En 1982, il publie en exil “Homo sovieticus”.
Il est l’auteur de nombreux autres ouvrages décrivant l’absurdité de la bureaucratie engendrée par le système soviétique ou sur la Russie de Gorbatchev, dont “l’Avenir radieux” et “Gaîtés de Russie”.
Depuis 1999, il vivait en Russie où ses prises de position ont souvent été perçues comme une trahison de la cause de la dissidence soviétique et où il n’a cessé de dérouter, critiquant après la chute de l’URSS en 1991 la perestroïka et allant jusqu’à soutenir les communistes par anti-occidentalisme.
Amateur de la théorie de la conspiration, Zinoviev se voulait un “philosophe-sociologue”, dénonçant le totalitarisme engendré par l’Occident et la mondialisation libérale.
C’est au nom de la haine de l’Occident qu’il avait appelé à voter communiste à la présidentielle de 1996 remportée par Boris Eltsine. Pour Zinoviev, seuls les communistes pouvaient permettre au pays “de demeurer une grande puissance et de ne pas devenir une zone de colonisation occidentale”.
“Occidentisme”, “Katastroïka”, “le Gorbatchévisme ou les pouvoirs d’une illusion”: les titres de quelques-uns de ses ouvrages donnent un aperçu de sa haine du capitalisme qu’il détestait tout autant que la mise en pratique du communisme.
“Les libéraux, je les connais. Ils se ressemblent, comme se ressemblent les punaises entre les planches de l’isba.

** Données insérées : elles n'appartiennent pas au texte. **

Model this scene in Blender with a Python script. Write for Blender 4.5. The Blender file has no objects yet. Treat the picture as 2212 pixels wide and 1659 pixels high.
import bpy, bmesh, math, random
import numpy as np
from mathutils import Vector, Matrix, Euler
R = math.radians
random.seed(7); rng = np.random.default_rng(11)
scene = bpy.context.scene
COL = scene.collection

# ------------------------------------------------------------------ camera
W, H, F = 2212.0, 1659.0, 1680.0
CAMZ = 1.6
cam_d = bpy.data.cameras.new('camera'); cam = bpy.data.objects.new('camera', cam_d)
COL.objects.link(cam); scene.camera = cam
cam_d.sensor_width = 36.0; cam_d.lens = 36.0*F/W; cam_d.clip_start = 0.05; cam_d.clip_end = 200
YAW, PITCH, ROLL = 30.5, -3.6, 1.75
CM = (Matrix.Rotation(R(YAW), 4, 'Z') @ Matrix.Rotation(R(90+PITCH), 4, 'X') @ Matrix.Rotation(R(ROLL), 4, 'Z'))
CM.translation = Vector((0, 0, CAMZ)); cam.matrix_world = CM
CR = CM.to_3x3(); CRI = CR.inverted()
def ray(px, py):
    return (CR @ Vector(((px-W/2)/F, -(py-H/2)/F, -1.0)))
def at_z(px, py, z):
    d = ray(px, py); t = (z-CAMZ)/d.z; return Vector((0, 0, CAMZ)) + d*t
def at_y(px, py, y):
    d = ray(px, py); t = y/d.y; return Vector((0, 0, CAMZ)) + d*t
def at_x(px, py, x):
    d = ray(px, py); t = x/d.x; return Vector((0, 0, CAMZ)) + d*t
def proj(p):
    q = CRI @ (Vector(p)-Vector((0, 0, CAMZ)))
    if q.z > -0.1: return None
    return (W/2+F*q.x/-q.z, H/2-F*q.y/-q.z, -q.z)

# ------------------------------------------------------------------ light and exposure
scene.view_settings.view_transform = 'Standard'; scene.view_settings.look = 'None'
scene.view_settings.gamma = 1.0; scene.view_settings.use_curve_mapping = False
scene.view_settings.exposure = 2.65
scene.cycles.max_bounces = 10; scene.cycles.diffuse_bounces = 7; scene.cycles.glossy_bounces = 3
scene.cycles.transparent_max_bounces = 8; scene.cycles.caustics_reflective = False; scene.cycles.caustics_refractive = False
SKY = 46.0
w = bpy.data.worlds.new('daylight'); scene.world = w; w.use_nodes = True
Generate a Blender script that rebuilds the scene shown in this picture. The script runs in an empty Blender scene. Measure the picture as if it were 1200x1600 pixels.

Ils sont pires que les staliniens”, écrivait-il.
Ce philosophe, qui dénonça très tôt le culte de Staline, est né le 29 octobre 1922 dans une famille de onze enfants. Son père est peintre en bâtiment, sa mère, kolkhozienne.
Dès 1939, Zinoviev qui vient d’entrer à la faculté de philosophie, a ses premiers déboires avec le régime.
Ayant protesté contre le culte de Staline, il est exclu des jeunesses communistes, les Komsomols, renvoyé de l’Institut, et doit se cacher pendant plusieurs mois, selon son autobiographie.
Pilote pendant la Seconde Guerre mondiale, décoré, il reprend ses études à la faculté de philosophie de Moscou et travaille jusqu’en 1954 sur une thèse consacrée au “Capital” de Karl Marx. Parallèlement, il enseigne la logique et la psychologie.